TASK DETAILS >> Set down the material exactly as given, please, from its first line through the line that includes "SC.camera = cam".

>> START DATA

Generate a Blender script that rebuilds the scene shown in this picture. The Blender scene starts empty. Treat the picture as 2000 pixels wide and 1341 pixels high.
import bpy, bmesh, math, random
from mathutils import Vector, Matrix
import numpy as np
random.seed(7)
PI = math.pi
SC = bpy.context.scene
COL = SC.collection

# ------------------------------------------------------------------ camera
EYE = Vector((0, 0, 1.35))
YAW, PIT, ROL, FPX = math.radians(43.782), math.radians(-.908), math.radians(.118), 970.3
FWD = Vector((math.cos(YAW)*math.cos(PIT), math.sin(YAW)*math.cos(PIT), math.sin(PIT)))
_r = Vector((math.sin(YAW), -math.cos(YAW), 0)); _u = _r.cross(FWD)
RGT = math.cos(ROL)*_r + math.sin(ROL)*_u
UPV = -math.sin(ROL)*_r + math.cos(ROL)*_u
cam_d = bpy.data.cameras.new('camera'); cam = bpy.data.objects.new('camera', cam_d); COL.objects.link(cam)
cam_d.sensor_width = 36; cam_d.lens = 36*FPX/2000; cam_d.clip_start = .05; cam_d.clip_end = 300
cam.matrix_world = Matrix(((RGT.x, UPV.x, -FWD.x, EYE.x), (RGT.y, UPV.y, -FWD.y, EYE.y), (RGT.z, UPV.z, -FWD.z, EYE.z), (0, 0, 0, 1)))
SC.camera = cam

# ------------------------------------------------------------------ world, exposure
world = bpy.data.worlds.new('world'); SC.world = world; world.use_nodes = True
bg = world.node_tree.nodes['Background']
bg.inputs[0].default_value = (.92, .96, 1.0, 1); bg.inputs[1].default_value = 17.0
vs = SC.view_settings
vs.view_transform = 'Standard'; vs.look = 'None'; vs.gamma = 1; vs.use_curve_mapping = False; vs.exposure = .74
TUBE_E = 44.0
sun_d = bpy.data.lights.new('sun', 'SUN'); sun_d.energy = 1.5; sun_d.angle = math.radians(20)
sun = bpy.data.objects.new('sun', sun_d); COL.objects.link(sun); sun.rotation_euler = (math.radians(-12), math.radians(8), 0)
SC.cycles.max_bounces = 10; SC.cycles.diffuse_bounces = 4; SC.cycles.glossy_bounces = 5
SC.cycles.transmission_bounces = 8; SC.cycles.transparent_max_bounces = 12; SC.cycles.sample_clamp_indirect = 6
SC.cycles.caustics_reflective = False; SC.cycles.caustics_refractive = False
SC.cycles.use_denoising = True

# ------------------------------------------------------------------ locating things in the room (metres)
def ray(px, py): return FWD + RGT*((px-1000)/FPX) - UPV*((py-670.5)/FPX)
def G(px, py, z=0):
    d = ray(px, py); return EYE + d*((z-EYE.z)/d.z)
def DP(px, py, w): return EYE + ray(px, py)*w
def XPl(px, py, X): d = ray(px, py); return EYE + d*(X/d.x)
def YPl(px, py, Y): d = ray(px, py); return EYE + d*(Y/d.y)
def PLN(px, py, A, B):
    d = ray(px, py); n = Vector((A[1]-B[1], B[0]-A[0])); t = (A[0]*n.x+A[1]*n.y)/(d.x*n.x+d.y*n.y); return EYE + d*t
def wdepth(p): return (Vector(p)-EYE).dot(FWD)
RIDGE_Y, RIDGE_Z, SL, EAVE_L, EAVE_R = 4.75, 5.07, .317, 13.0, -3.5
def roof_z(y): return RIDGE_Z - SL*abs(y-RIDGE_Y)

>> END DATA

EXERCISE RESPONSE >>
Generate a Blender script that rebuilds the scene shown in this picture. The Blender scene starts empty. Treat the picture as 2000 pixels wide and 1341 pixels high.
import bpy, bmesh, math, random
from mathutils import Vector, Matrix
import numpy as np
random.seed(7)
PI = math.pi
SC = bpy.context.scene
COL = SC.collection

# ------------------------------------------------------------------ camera
EYE = Vector((0, 0, 1.35))
YAW, PIT, ROL, FPX = math.radians(43.782), math.radians(-.908), math.radians(.118), 970.3
FWD = Vector((math.cos(YAW)*math.cos(PIT), math.sin(YAW)*math.cos(PIT), math.sin(PIT)))
_r = Vector((math.sin(YAW), -math.cos(YAW), 0)); _u = _r.cross(FWD)
RGT = math.cos(ROL)*_r + math.sin(ROL)*_u
UPV = -math.sin(ROL)*_r + math.cos(ROL)*_u
cam_d = bpy.data.cameras.new('camera'); cam = bpy.data.objects.new('camera', cam_d); COL.objects.link(cam)
cam_d.sensor_width = 36; cam_d.lens = 36*FPX/2000; cam_d.clip_start = .05; cam_d.clip_end = 300
cam.matrix_world = Matrix(((RGT.x, UPV.x, -FWD.x, EYE.x), (RGT.y, UPV.y, -FWD.y, EYE.y), (RGT.z, UPV.z, -FWD.z, EYE.z), (0, 0, 0, 1)))
SC.camera = cam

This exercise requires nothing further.